[p4] Suggestions for migrating from AIX to ???

Robert Cowham robert at vaccaperna.co.uk
Thu Jan 11 02:17:12 PST 2007


You need to be careful how you build/configure your Linux box.

ICManage for example provide high performance/availability boxes and have
some very satisfied high end clients.

Google presented at the European conference on their configuration which has
3,000 engineers against a single Linux box...

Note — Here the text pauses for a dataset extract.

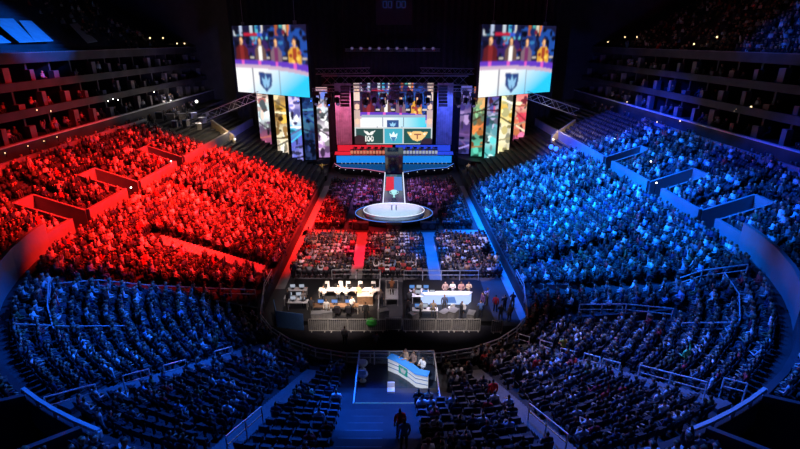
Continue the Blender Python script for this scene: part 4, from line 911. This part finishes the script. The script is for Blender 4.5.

As to Solaris, I have can confirm performance - recently been involved in an
evaluation where their Sparc based boxes performed significantly worse than
x86 for activities such as check-pointing which are single threaded (e.g.
4-5 hours vs 1.5 hours on a fairly large repository).

Do a full evaluation!

Robert

> -----Original Message-----
> From: perforce-user-bounces at perforce.com 
> [mailto:perforce-user-bounces at perforce.com] On Behalf Of Dave Lewis
> Sent: 11 January 2007 04:27
> To: Ivey, William
> Cc: perforce-user at perforce.com
> Subject: Re: [p4] Suggestions for migrating from AIX to ???
> 
> for the past 8 years, we've been on solaris. I seem to 
> remember at some time we ran for a year without shutting down 
> perforce.
> 
> I have heard it said that the linux filesystem is faster, but 
> not as reliable.
> 
> dave
> 
> 
> On 1/10/07, Ivey, William <william_ivey at bmc.com> wrote:
> > The x4600 sounds great (really great) but since I've been 
> waiting six 
> > weeks for approval on a $35 part, I'm not holding my breath 
> for a $70K 
> > purchase :-)
> >
> > We are leaning toward Solaris, though. Our IT guy agrees with the 
> > Solaris vs. Linux assessment for stability. -Wm
> >
> >
> > > -----Original Message-----
> > > From: Stanton Stevens [mailto:sstevens at adobe.com]
> > > Sent: Wednesday, January 10, 2007 12:52 AM
> > > To: Ivey, William; perforce-user at perforce.com
> > > Subject: RE: [p4] Suggestions for migrating from AIX to ???
> > >
> > >
> > > I would definitely take a look at Sun's Galaxy class Solaris X86 
> > > machines.  We've had had good results from them. An x4600 with 8 
> > > dual core Opteron processors, 64 GB of RAM (32 allocated to file
> > > cache) runs
> > > maybe 70K, and so far shrugs off what I thought would be a heavy 
> > > Perforce load. There are many smaller options. But load 
> up the file 
> > > cache RAM for best performance. A Solaris x86 machine 
> like this runs 
> > > Perforce database intensive operations like p4 integrate about 2x 
> > > faster than Sun's flagship Sparc machine, the v890. 
> Checkpoints are 
> > > 3x or more faster.
> > >
> > > We tried the machines mentioned above side by side with an 
> > > equivalent Sun x86 machine running RedHat Linux 2.6 about 
> a year ago 
> > > in Sun's test labs. Perforce operations were slightly 
> faster on the 
> > > Linux box than the Solaris x86 box, but when we 
> overloaded the RAM 
> > > and swap (with remote depot browses) Linux went down hard, twice. 
> > > Once we had to re-install the OS. Both Solaris machines recovered 
> > > without problems. The Solaris OS is quite robust in my experience.